What concerted action are you suggesting, Cathrene? Michael?
Tony? Others?


On Mon, Dec 14, 2009 at 8:44 AM, <cconnery@ithaca.edu> wrote:

> Hi all,
> First, I do need to state that my name is Cathrene, not Catherine.
> (Culturally-historically, there's a big difference between Irish and English
> descent.)
> Second, I never stated that I have all the answers to our dilemma or
> suggested we drop all other lines of discussion. However, I certainly think
> it is about time that we call attention to the travesty unfolding (yet
> again!) in our educational system. As I see it, recent legislation is a
> perfect example of conceptualizing mind in society at best.
> Third, we are all busy.....with many graduate students, grades to turn in,
> and papers, myself included. However,the sentiment that there are more
> important / better things to do than than consider / act on how we raise &
> socialize our children only serves to reproduce the sad state of affairs. I
> was under the impression that, as developmentalists, a cultural-historical
> framework was intimately concerned with the marginalization of and
> discrimination against human beings. How could it be otherwise?

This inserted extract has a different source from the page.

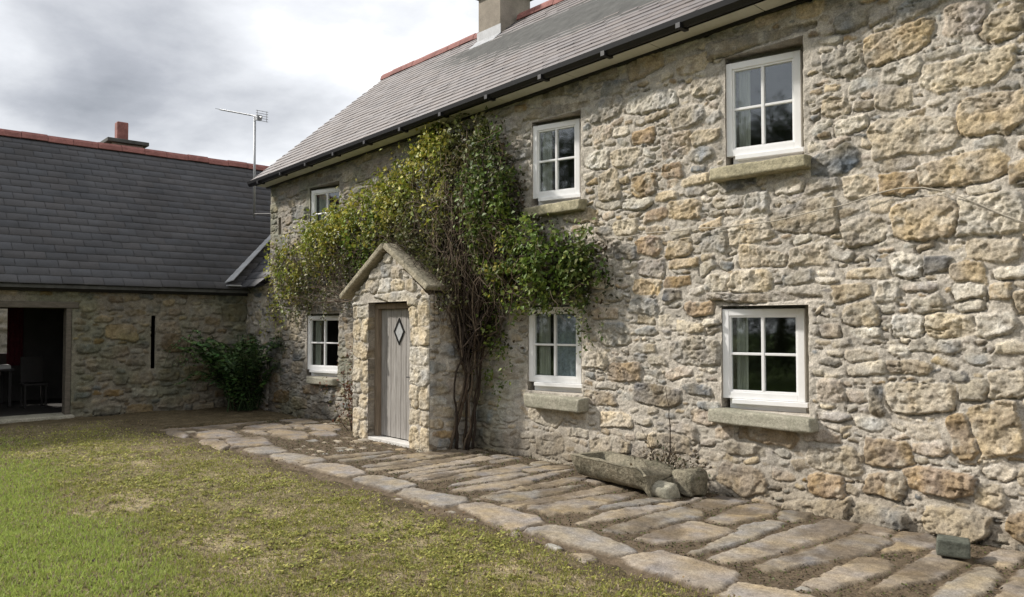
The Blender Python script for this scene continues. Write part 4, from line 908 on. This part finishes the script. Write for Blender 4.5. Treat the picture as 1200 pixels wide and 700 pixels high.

> That being said, David is exactly correct that the language we use to
> describe learning can often convolute the discussion about education. If we
> as researchers, educators, psychologists, and social scientists cannot
> inform our civic leaders in a meaningful manner, then who can?
> The only thing more political than how we raise children is how we wage
> war. Hypothetically, when confronted by a potential hostile, we have two
> choices: we can pick up a physical tool of destruction (guns, bombs) or we
> can defer to the psychological tool of language. Yes, Afghanistan is
> important, but whether Mariela is provided with effective literacy
> instruction is directly connected to
> macro level economic and defense issues.
> Chomsky once noted that the language of the post-modern academic had become
> a golden cage of subservience and apathy. We need to clearly articulate and
> communicate what is at stake here with our friends, leaders, and politicans:
> childhood. I am merely suggesting that people begin by speaking out about
> what we know (or even don't know) to be true about the mind, learning,
> creativity, and the fallacy of alleged "research", so children are not
> placed in a behaviorist straight jackets for another 10 years while the rest
> of us sell cupcakes at bake sales. Obama is a very intelligent man! Isn't
> our role supposed to be to inform him?